Oireachtas Joint and Select Committees

Wednesday, 27 February 2013

Joint Oireachtas Committee on Foreign Affairs and Trade

The Case of Mr. Sergei Magnitsky: Discussion

4:10 pm

Mr. William Browder:

When I showed up at the US State Department in April 2010 and asked it to impose sanctions on the people who killed Mr. Sergei Magnitsky because it had it in its law to do so, they basically threw me out of the office. The US State Department stated that it was resetting its relations with Russia and it had no interest in doing something like that. It was only after enlisting legislative pressure from elected law makers that I was heard.

What one has is realpolitik versus doing right. Law makers are elected by their constituents to do right. Persons who sit in the executive positions must weigh up doing right with all other considerations. What I was able to do was to leverage the way the US system is organised to have doing right ultimately trump realpolitik.

In Europe, I have been to a number of different parliaments. Essentially, I have had the will of the people, as expressed through their members of parliament, call on their governments to do something and so far the governments have not acted. The reason I believe that is the case is because everybody is afraid to act. Nobody wants to upset Russia because it is a highly vindictive and aggressive country. Having said that, among the people in Europe, and the people in Ireland and the members' constituents, there is not a person who would say Parliament has done wrong by banning Russian torturers and murderers from coming into Ireland.

A poll came out today in France because President François Hollande is visiting Russia. It asked French people whether they would support a French version of the Magnitsky Act, and 85% of the French population stated they would support it. This is one of those issues where the only ones who are against it are the Putin regime.

We are in a situation right now that is like the anti-Apartheid movement. There were many who said, "Listen, let us not get involved with that. They are doing what they are doing in South Africa but we just have to live with that. We need to trade with them." but, eventually, people said "This is outrageous. We just cannot allow Apartheid to carry on." That is what we are talking about here.

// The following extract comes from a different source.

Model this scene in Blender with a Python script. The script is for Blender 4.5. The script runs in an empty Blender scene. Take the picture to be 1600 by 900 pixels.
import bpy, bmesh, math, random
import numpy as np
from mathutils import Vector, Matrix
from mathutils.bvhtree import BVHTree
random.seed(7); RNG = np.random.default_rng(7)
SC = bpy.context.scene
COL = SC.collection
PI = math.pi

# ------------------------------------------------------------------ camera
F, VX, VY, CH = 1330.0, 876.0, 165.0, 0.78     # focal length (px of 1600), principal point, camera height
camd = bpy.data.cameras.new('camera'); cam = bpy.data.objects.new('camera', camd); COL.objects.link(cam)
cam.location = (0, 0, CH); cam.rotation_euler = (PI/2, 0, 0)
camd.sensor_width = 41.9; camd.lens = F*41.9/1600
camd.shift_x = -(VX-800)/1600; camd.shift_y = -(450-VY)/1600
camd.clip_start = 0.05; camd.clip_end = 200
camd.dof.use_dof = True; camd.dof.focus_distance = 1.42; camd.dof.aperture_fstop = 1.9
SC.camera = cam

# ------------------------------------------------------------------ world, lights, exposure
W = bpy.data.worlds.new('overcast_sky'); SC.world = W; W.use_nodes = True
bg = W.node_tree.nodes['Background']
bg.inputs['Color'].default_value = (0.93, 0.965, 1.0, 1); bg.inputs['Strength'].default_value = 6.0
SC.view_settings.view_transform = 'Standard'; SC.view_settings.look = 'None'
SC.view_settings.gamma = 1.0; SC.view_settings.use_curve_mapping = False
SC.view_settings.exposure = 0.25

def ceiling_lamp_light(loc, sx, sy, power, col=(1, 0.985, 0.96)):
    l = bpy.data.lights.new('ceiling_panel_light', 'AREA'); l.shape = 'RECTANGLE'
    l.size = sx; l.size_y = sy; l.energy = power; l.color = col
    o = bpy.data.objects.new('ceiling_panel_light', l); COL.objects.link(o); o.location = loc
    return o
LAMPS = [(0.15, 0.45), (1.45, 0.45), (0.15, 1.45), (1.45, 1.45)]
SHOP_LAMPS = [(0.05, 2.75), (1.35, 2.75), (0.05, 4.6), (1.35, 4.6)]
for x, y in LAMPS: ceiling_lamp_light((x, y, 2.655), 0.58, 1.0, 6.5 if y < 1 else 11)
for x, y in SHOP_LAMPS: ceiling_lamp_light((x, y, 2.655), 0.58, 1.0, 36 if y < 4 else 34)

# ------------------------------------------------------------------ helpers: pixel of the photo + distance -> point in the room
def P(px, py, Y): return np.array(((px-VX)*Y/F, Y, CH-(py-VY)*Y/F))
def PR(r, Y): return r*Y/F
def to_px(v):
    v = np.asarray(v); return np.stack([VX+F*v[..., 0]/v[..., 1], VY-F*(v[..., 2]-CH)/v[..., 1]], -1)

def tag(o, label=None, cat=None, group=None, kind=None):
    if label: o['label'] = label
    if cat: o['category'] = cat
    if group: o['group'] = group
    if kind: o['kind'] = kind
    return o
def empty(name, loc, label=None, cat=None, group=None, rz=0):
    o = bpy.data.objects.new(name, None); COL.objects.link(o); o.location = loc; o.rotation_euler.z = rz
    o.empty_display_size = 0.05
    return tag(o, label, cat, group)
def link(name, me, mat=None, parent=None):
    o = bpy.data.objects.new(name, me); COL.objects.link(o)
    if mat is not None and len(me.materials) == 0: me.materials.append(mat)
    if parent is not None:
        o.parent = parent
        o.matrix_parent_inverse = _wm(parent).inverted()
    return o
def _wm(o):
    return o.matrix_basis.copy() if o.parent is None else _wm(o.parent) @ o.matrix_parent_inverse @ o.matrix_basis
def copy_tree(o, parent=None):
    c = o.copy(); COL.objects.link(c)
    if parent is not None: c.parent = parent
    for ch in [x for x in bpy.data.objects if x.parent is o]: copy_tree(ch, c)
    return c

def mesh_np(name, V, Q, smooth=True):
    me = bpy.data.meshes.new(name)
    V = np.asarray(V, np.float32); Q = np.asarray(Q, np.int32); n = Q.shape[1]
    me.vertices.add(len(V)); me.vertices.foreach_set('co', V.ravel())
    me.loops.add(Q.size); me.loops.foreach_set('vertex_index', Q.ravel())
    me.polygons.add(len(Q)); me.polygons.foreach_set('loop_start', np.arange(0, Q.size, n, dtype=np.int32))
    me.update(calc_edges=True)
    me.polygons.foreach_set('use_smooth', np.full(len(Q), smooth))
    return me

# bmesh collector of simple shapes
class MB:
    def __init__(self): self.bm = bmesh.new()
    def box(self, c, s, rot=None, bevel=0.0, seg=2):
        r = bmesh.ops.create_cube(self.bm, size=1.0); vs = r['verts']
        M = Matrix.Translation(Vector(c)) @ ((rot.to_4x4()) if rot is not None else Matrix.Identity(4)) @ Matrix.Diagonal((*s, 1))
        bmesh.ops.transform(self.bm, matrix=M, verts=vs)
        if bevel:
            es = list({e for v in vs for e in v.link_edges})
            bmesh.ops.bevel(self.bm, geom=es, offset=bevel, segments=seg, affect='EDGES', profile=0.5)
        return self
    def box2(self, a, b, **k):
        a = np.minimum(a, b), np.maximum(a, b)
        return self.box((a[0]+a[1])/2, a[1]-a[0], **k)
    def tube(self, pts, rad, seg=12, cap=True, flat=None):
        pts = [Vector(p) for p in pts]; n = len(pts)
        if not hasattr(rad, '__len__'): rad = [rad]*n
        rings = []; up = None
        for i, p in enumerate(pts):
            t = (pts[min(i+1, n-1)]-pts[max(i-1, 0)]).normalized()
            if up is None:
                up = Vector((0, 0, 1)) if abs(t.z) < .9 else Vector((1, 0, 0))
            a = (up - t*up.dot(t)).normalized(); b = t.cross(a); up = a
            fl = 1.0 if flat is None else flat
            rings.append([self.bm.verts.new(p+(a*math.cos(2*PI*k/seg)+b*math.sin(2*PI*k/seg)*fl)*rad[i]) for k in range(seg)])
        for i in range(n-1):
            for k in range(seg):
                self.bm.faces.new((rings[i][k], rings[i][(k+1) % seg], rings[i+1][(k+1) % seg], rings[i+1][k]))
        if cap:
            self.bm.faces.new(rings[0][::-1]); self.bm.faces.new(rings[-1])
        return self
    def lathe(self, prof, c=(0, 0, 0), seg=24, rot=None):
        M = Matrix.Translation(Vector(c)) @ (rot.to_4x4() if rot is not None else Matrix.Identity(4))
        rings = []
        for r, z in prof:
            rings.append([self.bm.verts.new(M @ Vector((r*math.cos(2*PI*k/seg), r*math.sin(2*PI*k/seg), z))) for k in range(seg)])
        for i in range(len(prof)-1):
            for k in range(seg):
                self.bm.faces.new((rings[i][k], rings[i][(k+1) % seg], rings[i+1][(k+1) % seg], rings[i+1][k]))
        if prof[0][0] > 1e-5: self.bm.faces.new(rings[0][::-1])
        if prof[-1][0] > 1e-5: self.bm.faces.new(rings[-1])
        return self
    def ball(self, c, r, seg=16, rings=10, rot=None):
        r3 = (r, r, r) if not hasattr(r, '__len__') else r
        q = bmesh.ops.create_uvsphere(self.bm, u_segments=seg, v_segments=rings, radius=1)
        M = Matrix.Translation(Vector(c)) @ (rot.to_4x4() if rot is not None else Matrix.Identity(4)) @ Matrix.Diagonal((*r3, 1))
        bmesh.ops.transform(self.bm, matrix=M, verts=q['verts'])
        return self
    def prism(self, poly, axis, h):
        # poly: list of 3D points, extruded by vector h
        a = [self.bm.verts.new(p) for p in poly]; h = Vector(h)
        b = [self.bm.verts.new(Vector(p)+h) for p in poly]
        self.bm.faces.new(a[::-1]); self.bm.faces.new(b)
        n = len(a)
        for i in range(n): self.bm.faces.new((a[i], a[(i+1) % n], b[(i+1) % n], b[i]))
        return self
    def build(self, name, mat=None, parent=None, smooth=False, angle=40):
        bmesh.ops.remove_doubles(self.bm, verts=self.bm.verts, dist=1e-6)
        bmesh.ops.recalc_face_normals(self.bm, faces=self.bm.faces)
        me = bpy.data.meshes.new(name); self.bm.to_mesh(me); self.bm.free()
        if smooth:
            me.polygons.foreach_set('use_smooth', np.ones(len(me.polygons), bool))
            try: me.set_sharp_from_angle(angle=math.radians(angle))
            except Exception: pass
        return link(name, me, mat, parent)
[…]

We are talking about a kleptocracy, which, basically, is stealing all the resources from its country, where 141 million are being stolen from for the benefit of a few; they commit murders and do terrible things, and we have a tool to fight them. It is not going to be easy. Doing right is sometimes not easy. Doing right in concert makes it less painful because it is in their economic interest as well. What really touched me when I went around talking to people here in Ireland is that they are saying, "Of course, we should do something because this is about basic human rights." I do not have that conversation in all countries I go to, but here I did.

In terms of the oligarchs and the Putin regime, President Putin wanted to crush anybody who was not reporting to him when he came into power and he crushed Mr. Mikhail Khodorkovsky as an example of what he would do to anybody else who did not report to him. As a result, everybody either reported to him or got crushed or was sent into exile.

I was not a big fan of the oligarchs in Russia when they were doing their oligarch stuff, but I am now a big sympathiser with Mr. Mikhail Khodorkovsky, who was actually one of the people I was least a fan of back in his business days. In fact, his son was there lobbying for the US Magnitsky Act. Khodorkovsky's son and his other people gave us names of persons to contact here in Ireland with whom they had been in touch. We all are working towards a common goal which is to stop this terrible stuff going on in Russia for many people because Mr. Sergei Magnitsky and his father are merely the tip of an iceberg. This stuff is going on everywhere in Russia.